The Nov. 22 issue of the journal Nature has an article that discusses how babies can recognize helping behaviors. Here is an excerpt about this article from Livescience.com:

To test if babies could tell a helper from a hinderer, Hamlin had groups of 6-month-olds and 10-month-olds watch a “puppet” show with neutral, anthropomorphized wooden shapes, where one shape, the climber, was trying to get up a hill. In one scenario, one of the other shapes helped the climber get up the hill, but in the other scenario a third shaped pushed the climber down.

“One way we thought that [ability] might come out with babies is just being able to tell the difference between someone who might harm you and someone who might help you,” Hamlin told LiveScience.

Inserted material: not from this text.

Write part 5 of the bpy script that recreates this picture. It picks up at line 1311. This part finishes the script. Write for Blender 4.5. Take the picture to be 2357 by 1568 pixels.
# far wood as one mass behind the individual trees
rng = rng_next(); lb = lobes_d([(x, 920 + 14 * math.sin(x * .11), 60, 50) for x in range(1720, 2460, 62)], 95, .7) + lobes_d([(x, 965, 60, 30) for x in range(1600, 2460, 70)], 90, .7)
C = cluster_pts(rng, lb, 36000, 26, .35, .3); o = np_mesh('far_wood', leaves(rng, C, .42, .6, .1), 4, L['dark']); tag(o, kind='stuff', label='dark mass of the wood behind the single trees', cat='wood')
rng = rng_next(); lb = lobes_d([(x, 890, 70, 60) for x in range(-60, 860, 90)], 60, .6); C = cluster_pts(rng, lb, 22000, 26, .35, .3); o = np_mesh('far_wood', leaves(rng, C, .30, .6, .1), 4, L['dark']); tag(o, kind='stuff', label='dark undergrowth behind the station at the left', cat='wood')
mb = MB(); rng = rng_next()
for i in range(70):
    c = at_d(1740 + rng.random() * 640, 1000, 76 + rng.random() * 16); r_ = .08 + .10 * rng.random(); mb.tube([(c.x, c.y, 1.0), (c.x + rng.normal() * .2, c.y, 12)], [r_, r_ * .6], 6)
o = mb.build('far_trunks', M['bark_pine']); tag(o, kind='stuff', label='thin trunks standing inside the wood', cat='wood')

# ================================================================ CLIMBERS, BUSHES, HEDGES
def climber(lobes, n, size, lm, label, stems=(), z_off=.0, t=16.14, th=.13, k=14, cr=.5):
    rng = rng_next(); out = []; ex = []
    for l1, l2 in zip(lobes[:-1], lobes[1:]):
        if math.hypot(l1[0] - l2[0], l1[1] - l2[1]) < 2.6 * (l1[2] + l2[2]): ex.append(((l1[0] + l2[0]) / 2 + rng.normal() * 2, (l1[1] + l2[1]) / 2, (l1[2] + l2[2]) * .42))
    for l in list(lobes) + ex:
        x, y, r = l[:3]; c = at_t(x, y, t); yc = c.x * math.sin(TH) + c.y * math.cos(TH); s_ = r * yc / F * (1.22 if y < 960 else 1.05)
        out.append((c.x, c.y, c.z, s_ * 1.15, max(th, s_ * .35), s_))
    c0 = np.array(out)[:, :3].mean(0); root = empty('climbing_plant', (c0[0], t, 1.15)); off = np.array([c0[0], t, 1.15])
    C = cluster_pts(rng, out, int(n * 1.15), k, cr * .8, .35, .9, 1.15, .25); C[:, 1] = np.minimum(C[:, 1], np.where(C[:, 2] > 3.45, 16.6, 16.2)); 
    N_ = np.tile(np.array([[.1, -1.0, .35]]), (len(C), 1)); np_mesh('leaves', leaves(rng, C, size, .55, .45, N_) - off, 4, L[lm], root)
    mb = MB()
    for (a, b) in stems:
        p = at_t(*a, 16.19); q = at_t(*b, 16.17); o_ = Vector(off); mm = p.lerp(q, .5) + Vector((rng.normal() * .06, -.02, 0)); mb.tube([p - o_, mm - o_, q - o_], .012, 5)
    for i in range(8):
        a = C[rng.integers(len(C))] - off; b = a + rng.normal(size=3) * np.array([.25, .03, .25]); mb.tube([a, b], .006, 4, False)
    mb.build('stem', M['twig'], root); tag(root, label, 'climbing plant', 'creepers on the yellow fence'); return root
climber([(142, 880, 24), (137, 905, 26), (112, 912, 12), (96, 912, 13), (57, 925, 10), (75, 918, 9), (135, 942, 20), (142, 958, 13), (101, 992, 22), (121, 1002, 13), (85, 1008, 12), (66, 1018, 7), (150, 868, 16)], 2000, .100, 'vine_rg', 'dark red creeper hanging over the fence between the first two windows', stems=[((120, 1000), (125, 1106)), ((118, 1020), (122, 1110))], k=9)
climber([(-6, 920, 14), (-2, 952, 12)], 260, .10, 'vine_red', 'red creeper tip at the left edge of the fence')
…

Babies were then presented with the helper and hinderer shapes so they could pick which one they preferred, and 14 out of 16 10-month-olds and all 12 6-month-olds picked the helper.

While this clear preference doesn’t necessarily indicate that this is an innate ability, it shows language isn’t necessary for it to develop (since the babies had not yet begun to meaningfully speak) and is also unlikely to be something that is explicitly taught.

“It’s highly unlikely that any parent is going to sort of set up these situations for their babies and teach them about it,” Hamlin said.

So what role natural ability and experience play in acquiring these skills is uncertain.

“It might be that this is something that babies come to the table with from the beginning, or it might be that they’re just set up to learn it incredibly quickly,” Hamlin said.

Hamlin and her colleagues also think the ability to tell helpers from hinderers could be the first step in the formation of morals.